Is it just Syntactic Sugar ?
Konrad Hinsen
hinsen at cnrs-orleans.fr
Tue May 23 09:27:16 EDT 2000
"Eric Hagemann" <ehagemann at home.com> writes:
> in its simplest form I agree there might not be much to this but if you
> do this with a complex expression as
>
> a[x][f][g] = a[x][f][g] + 1
>
> does the python engine recompute the 'address' of the variable 'a[x][f][g]'
> twice ?
Yes, but it's not quite twice the same. Your statement gets translated
into something like:
a[x][f].__setitem__(g, a[x][f].__getitem__(g).__add__(1))
(the details depend on the precise types involved, there is a difference
between types implemented in C and those implemented as classes in Pyton).

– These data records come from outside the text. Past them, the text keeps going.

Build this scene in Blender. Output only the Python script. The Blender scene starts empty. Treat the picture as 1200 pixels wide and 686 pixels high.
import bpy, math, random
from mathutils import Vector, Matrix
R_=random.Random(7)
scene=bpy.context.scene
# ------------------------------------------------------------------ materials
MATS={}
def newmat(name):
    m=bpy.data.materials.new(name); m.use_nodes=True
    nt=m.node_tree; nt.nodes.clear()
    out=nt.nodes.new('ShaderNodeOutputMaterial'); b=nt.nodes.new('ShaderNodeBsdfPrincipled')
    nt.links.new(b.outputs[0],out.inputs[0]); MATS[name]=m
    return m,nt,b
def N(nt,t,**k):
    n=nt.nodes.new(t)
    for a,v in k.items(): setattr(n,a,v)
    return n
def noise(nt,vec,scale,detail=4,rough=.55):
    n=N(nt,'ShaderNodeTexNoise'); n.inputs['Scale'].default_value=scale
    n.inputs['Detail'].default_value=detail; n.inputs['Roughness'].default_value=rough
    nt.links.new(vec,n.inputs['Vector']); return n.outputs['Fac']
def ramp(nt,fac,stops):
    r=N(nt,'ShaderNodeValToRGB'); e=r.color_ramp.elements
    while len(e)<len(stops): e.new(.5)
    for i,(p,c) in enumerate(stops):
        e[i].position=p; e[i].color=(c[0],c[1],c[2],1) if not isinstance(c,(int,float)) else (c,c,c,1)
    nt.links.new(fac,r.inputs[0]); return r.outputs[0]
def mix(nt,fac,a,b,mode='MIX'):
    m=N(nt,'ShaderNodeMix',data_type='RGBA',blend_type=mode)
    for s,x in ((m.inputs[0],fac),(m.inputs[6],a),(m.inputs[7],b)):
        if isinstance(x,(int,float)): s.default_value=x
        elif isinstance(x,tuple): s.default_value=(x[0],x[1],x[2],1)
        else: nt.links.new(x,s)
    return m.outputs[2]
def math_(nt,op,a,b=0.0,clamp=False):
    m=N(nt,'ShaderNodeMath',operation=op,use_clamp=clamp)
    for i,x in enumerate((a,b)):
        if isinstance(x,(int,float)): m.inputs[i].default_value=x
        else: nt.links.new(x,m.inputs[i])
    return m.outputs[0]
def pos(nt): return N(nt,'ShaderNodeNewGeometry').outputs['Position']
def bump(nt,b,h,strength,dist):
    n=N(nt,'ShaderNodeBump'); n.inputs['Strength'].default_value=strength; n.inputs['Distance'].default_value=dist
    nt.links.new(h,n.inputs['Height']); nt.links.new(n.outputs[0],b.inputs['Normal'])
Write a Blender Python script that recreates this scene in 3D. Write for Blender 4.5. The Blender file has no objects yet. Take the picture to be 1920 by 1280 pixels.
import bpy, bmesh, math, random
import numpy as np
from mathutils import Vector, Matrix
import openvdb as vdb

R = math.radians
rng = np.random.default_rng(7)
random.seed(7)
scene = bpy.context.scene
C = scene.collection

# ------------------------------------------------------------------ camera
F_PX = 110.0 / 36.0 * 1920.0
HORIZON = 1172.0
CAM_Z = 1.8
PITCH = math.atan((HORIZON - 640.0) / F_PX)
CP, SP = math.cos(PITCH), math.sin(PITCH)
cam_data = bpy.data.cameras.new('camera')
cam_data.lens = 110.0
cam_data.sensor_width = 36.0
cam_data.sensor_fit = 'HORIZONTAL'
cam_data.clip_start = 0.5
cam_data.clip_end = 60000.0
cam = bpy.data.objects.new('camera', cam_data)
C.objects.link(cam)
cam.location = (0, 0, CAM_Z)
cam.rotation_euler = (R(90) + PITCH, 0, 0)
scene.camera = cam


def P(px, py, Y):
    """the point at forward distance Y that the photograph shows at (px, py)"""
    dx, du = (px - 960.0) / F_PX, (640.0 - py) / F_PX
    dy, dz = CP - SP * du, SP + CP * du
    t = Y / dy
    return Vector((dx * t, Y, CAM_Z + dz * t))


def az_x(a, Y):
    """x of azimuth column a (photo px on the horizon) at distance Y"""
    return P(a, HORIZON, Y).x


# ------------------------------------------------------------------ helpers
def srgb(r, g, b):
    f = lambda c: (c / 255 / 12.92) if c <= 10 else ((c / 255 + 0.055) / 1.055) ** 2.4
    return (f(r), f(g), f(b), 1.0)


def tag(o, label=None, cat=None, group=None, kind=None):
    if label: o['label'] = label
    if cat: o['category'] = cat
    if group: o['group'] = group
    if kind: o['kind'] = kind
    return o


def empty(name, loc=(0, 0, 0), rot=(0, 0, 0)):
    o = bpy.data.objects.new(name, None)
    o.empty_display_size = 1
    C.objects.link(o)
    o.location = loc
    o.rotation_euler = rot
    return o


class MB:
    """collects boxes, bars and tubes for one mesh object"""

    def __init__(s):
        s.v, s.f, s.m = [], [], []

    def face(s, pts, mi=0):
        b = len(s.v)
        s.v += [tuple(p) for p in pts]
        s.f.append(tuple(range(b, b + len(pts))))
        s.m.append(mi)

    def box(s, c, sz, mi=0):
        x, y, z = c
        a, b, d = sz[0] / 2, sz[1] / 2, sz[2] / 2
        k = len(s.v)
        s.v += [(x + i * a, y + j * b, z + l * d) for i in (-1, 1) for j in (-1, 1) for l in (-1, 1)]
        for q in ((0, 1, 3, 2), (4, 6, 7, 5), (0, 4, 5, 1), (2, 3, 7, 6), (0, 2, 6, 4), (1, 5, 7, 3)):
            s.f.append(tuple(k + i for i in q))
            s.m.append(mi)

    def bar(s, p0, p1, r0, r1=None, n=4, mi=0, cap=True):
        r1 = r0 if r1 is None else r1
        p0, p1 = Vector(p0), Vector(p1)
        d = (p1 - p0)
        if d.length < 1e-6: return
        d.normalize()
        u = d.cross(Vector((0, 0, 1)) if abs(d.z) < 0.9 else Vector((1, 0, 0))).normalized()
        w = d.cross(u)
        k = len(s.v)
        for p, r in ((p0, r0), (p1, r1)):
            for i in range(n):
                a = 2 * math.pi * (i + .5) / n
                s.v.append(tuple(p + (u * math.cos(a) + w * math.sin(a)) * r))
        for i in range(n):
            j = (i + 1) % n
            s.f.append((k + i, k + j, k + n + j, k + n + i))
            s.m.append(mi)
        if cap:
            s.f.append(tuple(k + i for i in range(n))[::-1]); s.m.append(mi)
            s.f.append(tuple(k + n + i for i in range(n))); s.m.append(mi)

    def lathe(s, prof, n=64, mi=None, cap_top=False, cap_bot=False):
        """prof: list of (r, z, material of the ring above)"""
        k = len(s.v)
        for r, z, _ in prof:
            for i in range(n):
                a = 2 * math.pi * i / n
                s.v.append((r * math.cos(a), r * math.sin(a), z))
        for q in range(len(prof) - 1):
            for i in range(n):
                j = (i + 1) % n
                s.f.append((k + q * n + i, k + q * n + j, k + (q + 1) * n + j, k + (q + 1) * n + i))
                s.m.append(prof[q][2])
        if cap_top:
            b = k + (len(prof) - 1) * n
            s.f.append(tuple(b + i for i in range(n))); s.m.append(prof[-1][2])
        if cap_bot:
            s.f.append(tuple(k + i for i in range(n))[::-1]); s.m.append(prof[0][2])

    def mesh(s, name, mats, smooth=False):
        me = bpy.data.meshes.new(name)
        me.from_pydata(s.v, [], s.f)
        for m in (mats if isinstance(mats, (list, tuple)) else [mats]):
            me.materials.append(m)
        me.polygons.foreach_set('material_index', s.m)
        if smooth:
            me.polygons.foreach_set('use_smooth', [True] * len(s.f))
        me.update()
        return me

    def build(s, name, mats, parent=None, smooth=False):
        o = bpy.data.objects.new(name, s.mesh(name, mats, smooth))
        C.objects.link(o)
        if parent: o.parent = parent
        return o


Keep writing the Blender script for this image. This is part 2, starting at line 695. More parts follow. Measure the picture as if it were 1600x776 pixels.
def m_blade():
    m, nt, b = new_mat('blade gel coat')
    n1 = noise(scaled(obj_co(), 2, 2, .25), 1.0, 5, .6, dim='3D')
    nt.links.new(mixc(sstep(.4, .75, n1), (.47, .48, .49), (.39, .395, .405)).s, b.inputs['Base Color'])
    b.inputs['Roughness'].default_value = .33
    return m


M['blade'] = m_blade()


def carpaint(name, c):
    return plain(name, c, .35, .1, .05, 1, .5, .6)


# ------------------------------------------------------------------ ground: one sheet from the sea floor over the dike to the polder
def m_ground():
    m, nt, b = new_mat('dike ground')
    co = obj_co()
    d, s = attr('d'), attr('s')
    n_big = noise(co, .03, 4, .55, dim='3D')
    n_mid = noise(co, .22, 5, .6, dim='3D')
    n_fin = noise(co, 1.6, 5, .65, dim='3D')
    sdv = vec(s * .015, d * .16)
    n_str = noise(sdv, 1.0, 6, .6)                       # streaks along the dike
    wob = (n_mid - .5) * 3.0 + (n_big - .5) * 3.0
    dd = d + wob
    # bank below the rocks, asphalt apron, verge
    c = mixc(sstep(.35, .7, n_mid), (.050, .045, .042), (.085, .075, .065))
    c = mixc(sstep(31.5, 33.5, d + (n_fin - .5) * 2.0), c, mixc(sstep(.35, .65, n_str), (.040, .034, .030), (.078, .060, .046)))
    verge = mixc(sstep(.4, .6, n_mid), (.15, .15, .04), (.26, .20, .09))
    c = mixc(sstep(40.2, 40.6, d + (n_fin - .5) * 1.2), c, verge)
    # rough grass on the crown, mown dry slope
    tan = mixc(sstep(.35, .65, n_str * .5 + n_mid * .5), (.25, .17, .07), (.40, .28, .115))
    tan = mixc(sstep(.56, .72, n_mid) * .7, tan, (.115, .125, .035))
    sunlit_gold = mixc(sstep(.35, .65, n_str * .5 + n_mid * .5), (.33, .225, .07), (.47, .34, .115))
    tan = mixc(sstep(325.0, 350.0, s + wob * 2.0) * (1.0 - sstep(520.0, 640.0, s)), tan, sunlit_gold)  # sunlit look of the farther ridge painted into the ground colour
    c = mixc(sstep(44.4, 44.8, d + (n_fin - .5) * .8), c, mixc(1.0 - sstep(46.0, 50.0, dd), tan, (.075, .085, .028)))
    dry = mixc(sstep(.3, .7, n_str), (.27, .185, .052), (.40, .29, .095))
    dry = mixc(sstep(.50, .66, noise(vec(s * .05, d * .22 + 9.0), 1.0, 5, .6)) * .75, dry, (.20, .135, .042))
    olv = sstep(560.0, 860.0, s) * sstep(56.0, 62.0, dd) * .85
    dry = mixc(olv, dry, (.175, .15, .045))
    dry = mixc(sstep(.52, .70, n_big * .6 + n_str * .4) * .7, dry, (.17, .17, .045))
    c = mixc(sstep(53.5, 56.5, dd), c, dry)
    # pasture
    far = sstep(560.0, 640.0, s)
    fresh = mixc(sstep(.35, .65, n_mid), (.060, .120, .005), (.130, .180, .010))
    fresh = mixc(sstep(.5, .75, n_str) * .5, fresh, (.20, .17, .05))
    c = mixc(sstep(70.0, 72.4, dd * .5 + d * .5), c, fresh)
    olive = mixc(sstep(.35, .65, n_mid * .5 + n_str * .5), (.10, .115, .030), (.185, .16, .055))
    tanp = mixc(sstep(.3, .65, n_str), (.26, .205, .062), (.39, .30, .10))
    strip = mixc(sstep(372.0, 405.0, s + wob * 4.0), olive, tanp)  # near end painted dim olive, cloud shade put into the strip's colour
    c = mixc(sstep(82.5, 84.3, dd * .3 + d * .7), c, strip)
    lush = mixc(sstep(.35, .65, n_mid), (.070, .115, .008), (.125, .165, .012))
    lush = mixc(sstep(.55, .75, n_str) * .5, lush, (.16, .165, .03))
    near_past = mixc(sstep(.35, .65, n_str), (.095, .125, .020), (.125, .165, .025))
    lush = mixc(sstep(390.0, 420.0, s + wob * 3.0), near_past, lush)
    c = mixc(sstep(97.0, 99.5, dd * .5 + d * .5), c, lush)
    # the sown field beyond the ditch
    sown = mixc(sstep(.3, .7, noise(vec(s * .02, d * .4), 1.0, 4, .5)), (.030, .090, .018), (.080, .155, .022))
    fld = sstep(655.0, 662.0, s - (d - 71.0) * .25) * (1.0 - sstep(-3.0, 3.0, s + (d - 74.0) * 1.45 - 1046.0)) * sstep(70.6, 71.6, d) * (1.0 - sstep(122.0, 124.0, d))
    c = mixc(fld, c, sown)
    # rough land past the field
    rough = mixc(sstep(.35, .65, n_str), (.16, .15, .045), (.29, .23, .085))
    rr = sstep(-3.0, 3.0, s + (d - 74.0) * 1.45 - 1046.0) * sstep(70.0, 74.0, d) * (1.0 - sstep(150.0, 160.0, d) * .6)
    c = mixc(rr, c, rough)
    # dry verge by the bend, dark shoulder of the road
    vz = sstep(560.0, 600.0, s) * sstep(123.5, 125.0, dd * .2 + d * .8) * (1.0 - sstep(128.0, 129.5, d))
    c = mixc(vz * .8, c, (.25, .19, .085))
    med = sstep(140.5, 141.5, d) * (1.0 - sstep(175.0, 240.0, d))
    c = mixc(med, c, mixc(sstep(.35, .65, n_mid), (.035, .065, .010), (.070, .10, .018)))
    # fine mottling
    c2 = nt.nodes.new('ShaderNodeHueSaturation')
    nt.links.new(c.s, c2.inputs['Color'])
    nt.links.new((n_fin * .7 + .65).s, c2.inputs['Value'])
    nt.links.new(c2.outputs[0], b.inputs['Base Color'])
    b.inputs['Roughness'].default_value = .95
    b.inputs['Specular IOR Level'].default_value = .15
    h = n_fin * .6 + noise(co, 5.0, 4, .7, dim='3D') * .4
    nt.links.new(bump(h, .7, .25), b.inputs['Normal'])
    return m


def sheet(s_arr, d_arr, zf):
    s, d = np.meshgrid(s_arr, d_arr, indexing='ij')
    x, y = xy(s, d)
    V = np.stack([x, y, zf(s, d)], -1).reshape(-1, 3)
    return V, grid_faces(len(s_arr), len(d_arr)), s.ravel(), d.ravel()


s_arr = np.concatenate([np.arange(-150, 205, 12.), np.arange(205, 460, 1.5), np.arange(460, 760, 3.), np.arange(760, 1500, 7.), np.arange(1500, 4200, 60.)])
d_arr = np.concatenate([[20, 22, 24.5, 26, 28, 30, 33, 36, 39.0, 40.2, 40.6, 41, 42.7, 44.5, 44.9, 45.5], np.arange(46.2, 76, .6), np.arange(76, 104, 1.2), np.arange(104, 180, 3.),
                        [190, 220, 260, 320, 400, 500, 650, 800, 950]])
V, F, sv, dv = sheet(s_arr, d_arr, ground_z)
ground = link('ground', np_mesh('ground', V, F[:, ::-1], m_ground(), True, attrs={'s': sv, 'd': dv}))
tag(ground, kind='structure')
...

The subexpression a[x][f] is evaluated twice, and the language doesn't
even guarantee that the result is the same. The first evaluation could
modify the object 'a' as a side effect, although that would of course
be a case of extremely bad program design.
> Would the a+=1 for speed things up or is it just expanded to a=a+1 anyway ?
That depends on how a+=1 would be defined! If it were defined to be
exactly equivalent to "a = a + 1" under all possible circumstances,
then it would have to generate exactly the same code.
> I have found that
>
> p=a[x][f][g]
> p=p+1
This does something different, it doesn't modify the original sequence.